We’ve come a long way.
Coming back to my earlier questions. Is industry driving the directions that CS education is moving? A lot of people think they are. Industry has money and it has funded a lot of the work by code.org and CSTA. The modern Golden Rule is that the people with the gold make the rules after all.
Industry has some motivation here. I spent a few years working at Microsoft myself where my job was to promote the use of Microsoft tools for teaching. I didn’t get much in the direction of what to teach. I always felt that teachers should decide what to teach and I just wanted to help teachers find ways to use tools to teach those concepts. Teaching computer science as vocation was always there though. Senior mangers often told me that industry needed more people to know CS because there were jobs that needed to be filled.
CS as vocation has always been a selling point for CS education of course. It’s what helped sell school boards and other elected officials. Among teachers that was usually a secondary motivation. For a lot of teachers, including me over time, CS education became more about understanding how the world works. We don;t teach physics because we want to make more physicist. We teach it so that students understand the world around them.
People who are not working for tech companies often have to use computers and make decisions about computing. From spreadsheets to databases to internet searches. And now AI. People in all walks of life use computers. Understanding computer science can make those people more efficient. Computers are an important part of our world.
It seems like all the big tech companies are betting huge sums of money on AI. There is a lot of pressure to move the direction of CS education into AI. Is the industry push vocational in intent? Is is all about helping these companies to make money? CSTA and code.org are both pushing AI these days. Is this because of industry (gold making the rules?) or would it be happening independently?

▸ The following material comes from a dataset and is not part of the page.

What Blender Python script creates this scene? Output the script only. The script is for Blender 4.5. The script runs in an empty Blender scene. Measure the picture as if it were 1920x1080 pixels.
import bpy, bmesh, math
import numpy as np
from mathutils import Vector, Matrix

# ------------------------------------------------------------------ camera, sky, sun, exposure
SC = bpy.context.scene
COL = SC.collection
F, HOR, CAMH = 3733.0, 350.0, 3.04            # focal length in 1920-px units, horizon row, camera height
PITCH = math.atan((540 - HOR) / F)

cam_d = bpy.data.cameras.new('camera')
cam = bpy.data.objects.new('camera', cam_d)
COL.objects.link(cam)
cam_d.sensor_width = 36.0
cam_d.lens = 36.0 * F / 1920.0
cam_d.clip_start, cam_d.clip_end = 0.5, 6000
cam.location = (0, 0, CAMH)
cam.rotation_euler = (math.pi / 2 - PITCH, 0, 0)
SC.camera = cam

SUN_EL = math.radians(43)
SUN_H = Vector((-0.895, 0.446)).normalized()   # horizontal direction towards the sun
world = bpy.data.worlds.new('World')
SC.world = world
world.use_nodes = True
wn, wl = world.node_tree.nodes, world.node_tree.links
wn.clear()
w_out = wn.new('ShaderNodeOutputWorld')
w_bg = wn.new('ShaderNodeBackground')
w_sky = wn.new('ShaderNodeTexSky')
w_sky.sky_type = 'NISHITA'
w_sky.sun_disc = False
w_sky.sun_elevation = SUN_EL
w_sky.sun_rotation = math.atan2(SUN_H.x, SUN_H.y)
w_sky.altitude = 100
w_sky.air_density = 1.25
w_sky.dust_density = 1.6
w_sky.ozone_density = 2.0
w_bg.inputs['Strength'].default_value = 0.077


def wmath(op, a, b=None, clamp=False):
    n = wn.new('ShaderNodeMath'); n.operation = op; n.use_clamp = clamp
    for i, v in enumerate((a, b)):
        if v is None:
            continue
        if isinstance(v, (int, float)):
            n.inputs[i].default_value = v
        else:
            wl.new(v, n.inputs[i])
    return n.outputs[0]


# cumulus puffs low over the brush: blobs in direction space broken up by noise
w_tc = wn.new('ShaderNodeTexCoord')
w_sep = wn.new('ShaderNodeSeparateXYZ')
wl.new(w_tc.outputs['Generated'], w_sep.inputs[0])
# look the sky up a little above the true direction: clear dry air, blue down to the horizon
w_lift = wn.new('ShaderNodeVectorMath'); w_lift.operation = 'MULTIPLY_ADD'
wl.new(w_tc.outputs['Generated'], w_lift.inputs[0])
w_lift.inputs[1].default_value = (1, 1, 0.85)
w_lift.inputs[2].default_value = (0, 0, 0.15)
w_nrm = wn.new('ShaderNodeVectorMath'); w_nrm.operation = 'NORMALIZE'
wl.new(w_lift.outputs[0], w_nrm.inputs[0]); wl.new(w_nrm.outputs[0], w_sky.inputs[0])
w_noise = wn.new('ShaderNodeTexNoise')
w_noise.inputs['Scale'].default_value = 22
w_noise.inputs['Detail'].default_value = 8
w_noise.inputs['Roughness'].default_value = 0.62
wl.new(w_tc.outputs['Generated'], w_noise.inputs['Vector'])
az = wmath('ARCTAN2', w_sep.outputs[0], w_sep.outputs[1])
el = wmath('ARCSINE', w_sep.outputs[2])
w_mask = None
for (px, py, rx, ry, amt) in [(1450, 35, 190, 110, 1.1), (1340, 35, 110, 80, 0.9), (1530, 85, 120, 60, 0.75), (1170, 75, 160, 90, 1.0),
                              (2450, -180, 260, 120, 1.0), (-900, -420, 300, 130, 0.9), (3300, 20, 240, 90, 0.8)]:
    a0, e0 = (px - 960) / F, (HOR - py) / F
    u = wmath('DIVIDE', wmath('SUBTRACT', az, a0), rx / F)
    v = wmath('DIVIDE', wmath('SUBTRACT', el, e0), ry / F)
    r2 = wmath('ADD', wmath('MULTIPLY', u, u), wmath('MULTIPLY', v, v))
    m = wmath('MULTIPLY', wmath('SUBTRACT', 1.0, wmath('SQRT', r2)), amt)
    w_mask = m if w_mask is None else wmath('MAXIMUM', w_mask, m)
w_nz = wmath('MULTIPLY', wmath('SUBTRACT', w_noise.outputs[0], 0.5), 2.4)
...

That leads to the second question – are we moving in the right direction? I think that question may be different for K12 and for university. Personally, I still think CS education in K12 should be about understanding and not vocational. Someone else can address higher education but K12 should be about preparation for life and not for vocation at least in comprehensive schools.
So is AI the right direction? I think it is indisputable that AI is important to learn. Students should learn prompting and they should learn what AI can and cannot do, They should also learn how to think about what AI should not do. They need to know something about how AI works and that is core computer science.
I think that computer science, in the old analogy, is the dog and AI is the tail. The tail should not wag the dog. Making AI the focus at the expense of basic computer science would be a huge mistake. We do have to teach the basics that make AI possible. Students need to understand where AI comes from and where it might go. Understanding code is an essential part of that understanding. There is always going to be more to CS than just AI. We didn’t stop teaching arithmetic when calculators were invented. We should not assume that AI code writers mean we don’t have to stop teaching basic computer science.
CS in K12 should not be just vocational. Is industry driving CS education? I fear they may be. Are we moving in the wrong direction? Maybe. If so, it will be up to educators to provide some course correction.